How camp was the Met Gala? Not very
The Met Gala is an annual fundraising event for the Metropolitan Museum of Art’s Costume Institute where fashion and celebrity often collide. It always manages to raise eyebrows and this years’ theme, “Camp: Notes on Fashion,” has generated much debate. A common question many fashionistas and cultural critics are asking of each outfit is “ …but is it camp?”
This kind of overly analytical and far too serious commentary on a sensibility that is supposed to mock such things is intriguing but not surprising given how the concept of camp has evolved.
In 1964, author Susan Sontag penned perhaps her most influential essay, Notes on Camp. It was one of the first attempts to try to pin down camp’s qualities and parameters. It’s clear why she chose to write some notes rather than a formal essay; because camp is a sensibility or a way of perceiving the world, it is quite difficult to treat systematically. In fact, Sontag would say that it often defies the very idea of systematisation.
For Sontag, camp is “the love of the exaggerated, the ‘off,’ of things-being-what-they-are-not”, and though it is not merely visual, it has often been expressed in the visual styles of décor, architecture, cinema and fashion.
Certain aspects of Art Nouveau, old Flash Gordon comics, women’s clothes of the 1920s like feather boas and fringed garments, celebrity dandies and “sissies” like Oscar Wilde and Paul Lynde, “overwrought” performances by classic Hollywood actresses such as Bette Davis and Judy Garland and so on. Key to camp is a sense of affectation, of style over substance. But equally important is the way one looks at those things, how one appreciates affectation.
Missing the point
Many of the gowns and costumes at this year’s Met Gala attempt to capture the essence of camp, and in trying to do so miss the point of camp entirely. There is nothing discernibly camp about Jared Leto carrying around a replica of his own head. Quirky and strange? Maybe. But nowhere near camp.
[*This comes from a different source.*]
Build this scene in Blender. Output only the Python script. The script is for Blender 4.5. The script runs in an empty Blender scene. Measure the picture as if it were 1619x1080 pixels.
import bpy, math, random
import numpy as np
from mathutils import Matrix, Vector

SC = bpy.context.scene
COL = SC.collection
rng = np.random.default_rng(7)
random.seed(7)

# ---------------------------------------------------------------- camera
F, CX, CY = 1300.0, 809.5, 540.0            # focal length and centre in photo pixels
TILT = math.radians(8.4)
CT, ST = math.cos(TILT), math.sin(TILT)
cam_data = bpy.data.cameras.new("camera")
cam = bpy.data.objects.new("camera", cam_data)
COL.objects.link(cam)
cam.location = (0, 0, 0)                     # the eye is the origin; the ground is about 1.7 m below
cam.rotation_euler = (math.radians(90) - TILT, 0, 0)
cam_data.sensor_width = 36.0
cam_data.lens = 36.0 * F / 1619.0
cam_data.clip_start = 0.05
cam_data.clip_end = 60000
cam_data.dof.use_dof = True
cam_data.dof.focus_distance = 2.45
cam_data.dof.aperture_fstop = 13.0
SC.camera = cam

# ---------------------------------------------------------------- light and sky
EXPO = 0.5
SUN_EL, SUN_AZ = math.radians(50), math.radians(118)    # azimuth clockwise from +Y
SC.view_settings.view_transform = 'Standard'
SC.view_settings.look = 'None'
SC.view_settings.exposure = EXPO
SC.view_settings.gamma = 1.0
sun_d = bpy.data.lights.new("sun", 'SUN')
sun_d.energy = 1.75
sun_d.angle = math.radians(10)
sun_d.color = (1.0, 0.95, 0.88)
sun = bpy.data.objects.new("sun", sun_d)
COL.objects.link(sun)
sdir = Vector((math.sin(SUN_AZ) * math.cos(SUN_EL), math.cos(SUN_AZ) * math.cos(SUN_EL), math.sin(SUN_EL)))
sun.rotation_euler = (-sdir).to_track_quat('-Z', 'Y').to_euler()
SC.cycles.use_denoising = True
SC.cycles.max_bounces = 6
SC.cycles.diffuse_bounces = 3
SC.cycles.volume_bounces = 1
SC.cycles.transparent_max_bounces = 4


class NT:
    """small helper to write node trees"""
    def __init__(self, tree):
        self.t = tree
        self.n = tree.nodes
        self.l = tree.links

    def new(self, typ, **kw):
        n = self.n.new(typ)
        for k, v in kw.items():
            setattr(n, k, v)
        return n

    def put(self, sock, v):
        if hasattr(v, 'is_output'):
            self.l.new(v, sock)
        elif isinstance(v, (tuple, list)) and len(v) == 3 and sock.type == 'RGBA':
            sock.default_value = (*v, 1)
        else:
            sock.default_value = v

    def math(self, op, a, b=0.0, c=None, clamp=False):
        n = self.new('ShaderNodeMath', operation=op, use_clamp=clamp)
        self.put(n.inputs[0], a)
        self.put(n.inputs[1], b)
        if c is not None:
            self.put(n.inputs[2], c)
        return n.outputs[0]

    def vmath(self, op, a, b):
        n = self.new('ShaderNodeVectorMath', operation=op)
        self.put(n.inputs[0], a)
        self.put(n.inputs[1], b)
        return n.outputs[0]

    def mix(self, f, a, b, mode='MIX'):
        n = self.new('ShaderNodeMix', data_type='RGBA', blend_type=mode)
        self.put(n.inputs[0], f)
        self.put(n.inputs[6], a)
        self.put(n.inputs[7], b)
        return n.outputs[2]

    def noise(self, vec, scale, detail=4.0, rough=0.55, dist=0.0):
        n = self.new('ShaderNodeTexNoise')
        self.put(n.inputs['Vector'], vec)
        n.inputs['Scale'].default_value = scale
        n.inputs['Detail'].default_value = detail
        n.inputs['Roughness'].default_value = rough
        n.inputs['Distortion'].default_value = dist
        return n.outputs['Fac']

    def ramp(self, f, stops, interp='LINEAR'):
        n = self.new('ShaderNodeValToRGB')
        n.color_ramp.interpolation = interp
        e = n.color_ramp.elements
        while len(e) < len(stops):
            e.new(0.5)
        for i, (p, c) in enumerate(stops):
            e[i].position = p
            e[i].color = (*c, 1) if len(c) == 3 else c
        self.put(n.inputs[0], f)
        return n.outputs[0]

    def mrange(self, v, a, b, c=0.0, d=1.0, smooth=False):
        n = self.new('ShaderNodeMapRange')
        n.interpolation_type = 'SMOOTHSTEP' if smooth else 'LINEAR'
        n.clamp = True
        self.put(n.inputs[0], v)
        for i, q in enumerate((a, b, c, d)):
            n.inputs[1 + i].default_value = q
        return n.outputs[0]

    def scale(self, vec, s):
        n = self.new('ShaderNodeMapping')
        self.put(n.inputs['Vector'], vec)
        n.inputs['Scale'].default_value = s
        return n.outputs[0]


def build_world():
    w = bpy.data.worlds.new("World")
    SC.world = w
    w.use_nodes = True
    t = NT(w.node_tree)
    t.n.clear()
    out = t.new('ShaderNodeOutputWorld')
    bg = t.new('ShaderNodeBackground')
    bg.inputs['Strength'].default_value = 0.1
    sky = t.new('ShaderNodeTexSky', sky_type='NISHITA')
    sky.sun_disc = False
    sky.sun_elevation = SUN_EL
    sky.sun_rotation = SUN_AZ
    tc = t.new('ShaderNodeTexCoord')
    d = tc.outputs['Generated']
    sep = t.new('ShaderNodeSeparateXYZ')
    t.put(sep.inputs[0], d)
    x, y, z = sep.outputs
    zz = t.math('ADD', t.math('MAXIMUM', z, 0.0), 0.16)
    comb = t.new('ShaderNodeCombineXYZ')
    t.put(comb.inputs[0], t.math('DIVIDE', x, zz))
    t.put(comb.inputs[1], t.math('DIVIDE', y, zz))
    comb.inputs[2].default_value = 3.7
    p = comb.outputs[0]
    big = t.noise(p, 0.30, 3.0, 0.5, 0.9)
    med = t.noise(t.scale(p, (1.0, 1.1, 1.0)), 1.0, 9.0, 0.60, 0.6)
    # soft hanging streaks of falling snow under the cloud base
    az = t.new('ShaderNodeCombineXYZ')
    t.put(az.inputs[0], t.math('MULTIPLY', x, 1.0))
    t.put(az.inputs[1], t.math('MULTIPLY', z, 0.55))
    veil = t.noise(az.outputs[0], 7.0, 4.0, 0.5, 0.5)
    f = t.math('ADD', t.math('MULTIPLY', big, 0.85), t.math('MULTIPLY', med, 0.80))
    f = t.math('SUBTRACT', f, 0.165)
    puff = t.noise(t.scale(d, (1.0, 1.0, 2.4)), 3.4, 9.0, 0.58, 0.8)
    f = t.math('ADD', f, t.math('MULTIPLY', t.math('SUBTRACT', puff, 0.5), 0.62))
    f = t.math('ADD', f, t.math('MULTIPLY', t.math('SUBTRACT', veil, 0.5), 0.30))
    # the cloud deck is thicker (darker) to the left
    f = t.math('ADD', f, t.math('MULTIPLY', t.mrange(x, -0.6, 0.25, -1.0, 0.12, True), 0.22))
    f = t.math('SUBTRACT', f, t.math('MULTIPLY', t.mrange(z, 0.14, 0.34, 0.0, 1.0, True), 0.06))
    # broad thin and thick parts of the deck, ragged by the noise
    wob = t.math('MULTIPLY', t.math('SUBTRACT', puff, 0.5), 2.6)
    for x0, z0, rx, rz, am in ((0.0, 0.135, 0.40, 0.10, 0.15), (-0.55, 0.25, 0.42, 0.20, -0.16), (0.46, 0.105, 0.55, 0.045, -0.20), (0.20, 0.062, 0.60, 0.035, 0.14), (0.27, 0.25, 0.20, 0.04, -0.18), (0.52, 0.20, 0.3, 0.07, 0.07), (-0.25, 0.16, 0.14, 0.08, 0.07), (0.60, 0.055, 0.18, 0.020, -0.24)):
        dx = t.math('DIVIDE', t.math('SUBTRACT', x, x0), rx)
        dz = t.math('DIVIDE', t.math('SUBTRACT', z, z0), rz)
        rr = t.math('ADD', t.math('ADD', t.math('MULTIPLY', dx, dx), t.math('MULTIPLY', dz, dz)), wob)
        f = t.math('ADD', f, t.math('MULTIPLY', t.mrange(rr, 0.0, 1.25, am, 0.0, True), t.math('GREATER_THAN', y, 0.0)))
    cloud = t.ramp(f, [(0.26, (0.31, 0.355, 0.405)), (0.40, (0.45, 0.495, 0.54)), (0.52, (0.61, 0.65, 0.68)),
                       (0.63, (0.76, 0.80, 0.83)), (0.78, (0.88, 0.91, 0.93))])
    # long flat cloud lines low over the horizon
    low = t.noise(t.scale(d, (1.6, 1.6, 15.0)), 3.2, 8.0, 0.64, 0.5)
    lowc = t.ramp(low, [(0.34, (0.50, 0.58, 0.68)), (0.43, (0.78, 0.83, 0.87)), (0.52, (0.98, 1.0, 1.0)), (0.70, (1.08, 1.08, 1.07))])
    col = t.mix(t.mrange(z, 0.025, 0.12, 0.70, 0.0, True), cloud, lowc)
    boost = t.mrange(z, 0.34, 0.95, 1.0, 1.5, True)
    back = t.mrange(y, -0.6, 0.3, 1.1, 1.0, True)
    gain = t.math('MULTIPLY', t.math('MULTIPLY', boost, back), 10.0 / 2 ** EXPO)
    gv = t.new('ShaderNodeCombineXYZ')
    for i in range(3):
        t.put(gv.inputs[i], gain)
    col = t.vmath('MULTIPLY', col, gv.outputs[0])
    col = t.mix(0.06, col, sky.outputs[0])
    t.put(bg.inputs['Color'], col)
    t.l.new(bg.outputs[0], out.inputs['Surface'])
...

Another interesting example was Celine Dion, who wore a glittering tribute to Judy Garland and the Ziegfield Follies, designed by Oscar de la Renta. While inspired by camp figures, it is not the outfit here that is camp but rather the person wearing it. Dion is arguably a contemporary camp icon, and she would be camp regardless of what she wore. This is because her celebrity image owes more to her overly emotional songs and the way in which she performs them, her goofy persona, and the heightened emotion of some of her public statements.
People with a camp appreciation of Celine Dion enjoy her ironically, finding the style of her public personality thoroughly entertaining. Such appreciators would probably also love the fact that she apparently initially thought the theme for this year’s gala was “camping.” In nature. Bless her.
Other guests such as Billy Porter approached the camp sensibility much more accurately by incorporating outrageous pomp and performance to their attendances.
Porter came dressed like some kind of Egyptian goddess, carried in on a litter by six nubile, shirtless men. While this adds a certain spectacle, it was, like every other guest’s appearance, a designed, rehearsed happening.
For Sontag and many thinkers who came after her, there really are two ways of “doing” camp. One is the “naïve camp” and the other is “conscious camp.” Naïve camp is the Judy Garland kind of camp. Garland did not intend to be a gay icon, but she became one because her earnest, overwrought performances invited a large portion of queer people to view her as a camp figure.
Gay men in particular appreciated the affectations in her performances, in a similar way to how drag queens are appreciated in the queer community. They are not appreciated for how well they perform but for how much they perform, for how much extra they put into their lip-synched song and dance.
“Conscious camp” is what was on display at the Met Gala this year. Take Lady Gaga’s “Russian doll” of dresses, each layer referencing old Hollywood glamour to an over the top degree. An oversized version of Marilyn Monroe’s dress in Gentlemen Prefer Blondes is removed and beneath it is a sleeker black, femme fatale number, followed by another reveal of a more realistically proportioned pink dress. Gaga is well-versed in queer and pop cultural aesthetics, and there was a fun narrative here, but its barrage of old Hollywood references don’t necessarily make it camp.
Contrast this with Amber Valletta’s rather simple, but effective costume: she looks like she is wearing a giant, green loofa, and in most of the photos looks to be taking herself way too seriously. That’s the sort of camp Sontag might enjoy.
The best kind of camp is the kind that doesn’t know it is camp. Which is just another way of saying you can’t really design and wear your way into the camp sensibility.